An Inside Look at Revision: Taking the Write Kind of College Courses

Aubrey: Remnants of Transformation is available on Amazon and Smashwords. With every chapter, I posted notes about the process of revision. With this chapter, I address creative writing courses, the classic narrative structure, and Alva Vanderbilt.

Chapter 15

This chapter contains the internal climax of the novel--Aubrey makes a concrete emotional decision about how to move forward (the physical climax/confrontation comes later).

Which brings me to a story about my brother Eugene, a writing class, and getting A's in English.

When I was getting my B.A. in English several, a-hem, years ago, I took creative writing classes every semester. They were designated 218-R & 318-R which meant that I could take the same course several times from different professors. I worked my way through all the available professors and then got special permission to take a graduate level course.

The further I moved up (starting, actually, with 118), the more I encountered not only the same students but the same type of writing: stream-of-consciousness, contemporary, realistic fiction. By the time I reached the graduate level, I was just about the only student left who was still writing fantasy and science-fiction (there were a number of these students in 118, but they dropped off the radar).

This experience pretty much cured me of any belief in the effectiveness of university writing programs to provide readers with unique, popular, or culturally relevant works. As I saw for myself, such programs focus on producing the same types of writers writing the same types of stuff. I don't regret taking those courses; they forced me to produce and to deal with feedback, but as this story will soon show, they didn't make the BIG difference in my writing.

I was already trying to get published (I started when I was 17). I wasn't having much luck, a reality not reflected by the A's I received every semester from my creative writing professors. Hey, I write readable sentences. And even then, I could create drop-and-run beginnings.

But not endings.
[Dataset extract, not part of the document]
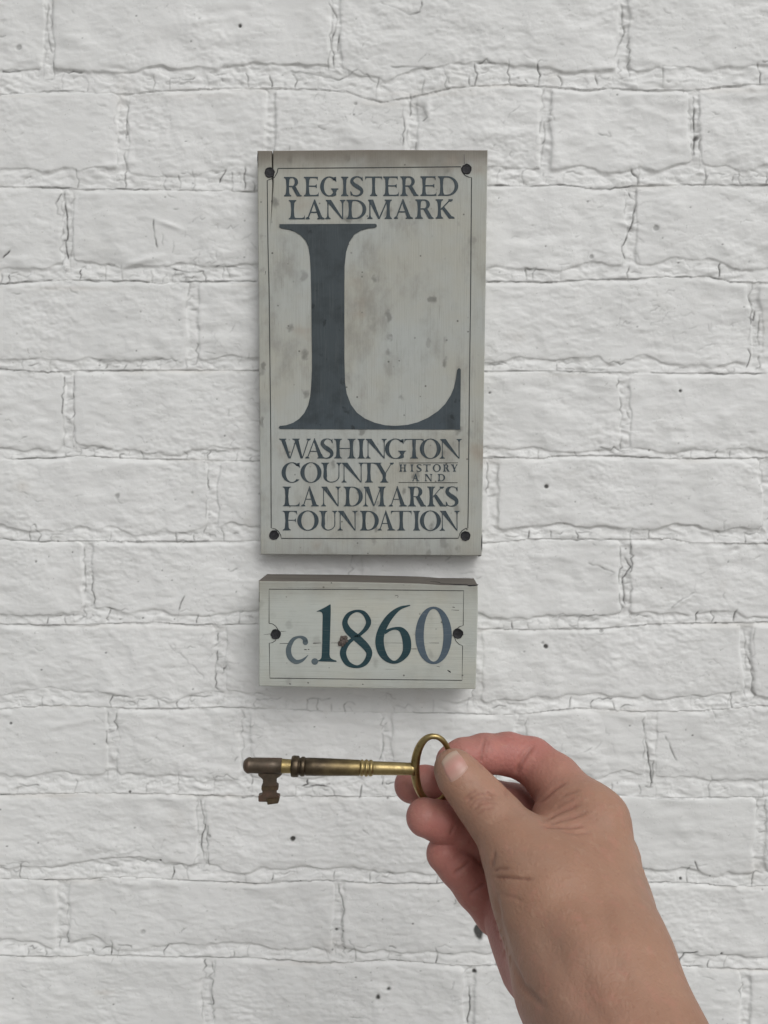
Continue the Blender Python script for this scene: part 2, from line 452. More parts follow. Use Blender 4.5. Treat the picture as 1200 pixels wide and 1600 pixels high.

Unfortunately, even though I was continually producing fantasy and science-fiction, I'd allowed myself to be influenced by my stream-of-consciousness, contemporary, realistic writing peers. I should mention that these writers were skilled at what they were doing. The problem: applying the rules of such "creative writing" courses to genre storytelling does not work.

To compound the problem, I was excusing the result--lame endings with no pay-offs--by saying stuff like, "But life doesn't have endings! People never know what will happen next! Life just, like, happens, you know."

Does that sound like a 20-year-old or what?!

And then my brother Eugene, an alum, signed up for a How to Get Published class and invited me to join him.

And I started getting Bs.

I don't like getting Bs!

So I looked harder at my writing.

The classic narrative arc: if you write
fantasy & sci-fi: LEARN IT!
Once I figured out what was wrong, I blocked out every one of my stories from the previous two years  using the classic narrative structure: problem, climax, resolution. And what do you know: my problems were not only not paying-off, they kind of disappeared half-way through the story!

Paying-off-the-problem is one of the toughest issues faced by a genre/classic storyteller: if the problem is physical, is there a physical confrontation? If the problem is emotional, does the character learn/change/grow? In either case, does the climax (how the problem is confronted) move things forward for good or for ill?

I still struggle with pay-offs, but that class that semester put me back on the right track.

The lesson (other than take writing classes with your older brother) is as follows: Go ahead and take college creative writing classes, but do not let them force you off your chosen path!

*Balls in the nineteenth century could be incredibly elaborate, obvious morality tales about wealth-induced boredom and wastefulness. The young woman is Alva Vanderbilt, the mother of Consuelo Vanderbilt.

Alva is the quintessential example of a woman who makes society bend to her will while still adhering to its culture and precepts. She is best known for forcing Consuelo to make one of those famous (and doomed) Anglo-American marriages to the 9th Duke of Marlborough. Since Alva divorced Conseulo's father, the same year that Consuelo got married, so she, Alva, could marry a man she preferred, you'd think she'd have a clue about loveless marriages.

But then I think that Alva is an excellent example of why historical fiction is difficult to write. On the one hand, she was a woman outside her time: getting divorced when people rarely did, becoming a suffragette. On the other hand, she was a woman entirely of her time, encapsulating in her single being all the philosophies and views of her class. To do her justice, a writer would have to capture both facets of her personality.

Aubrey, luckily, is already on the fringe of high society; it is easier for her to break away. And that is ultimately what she may have to do to be happy.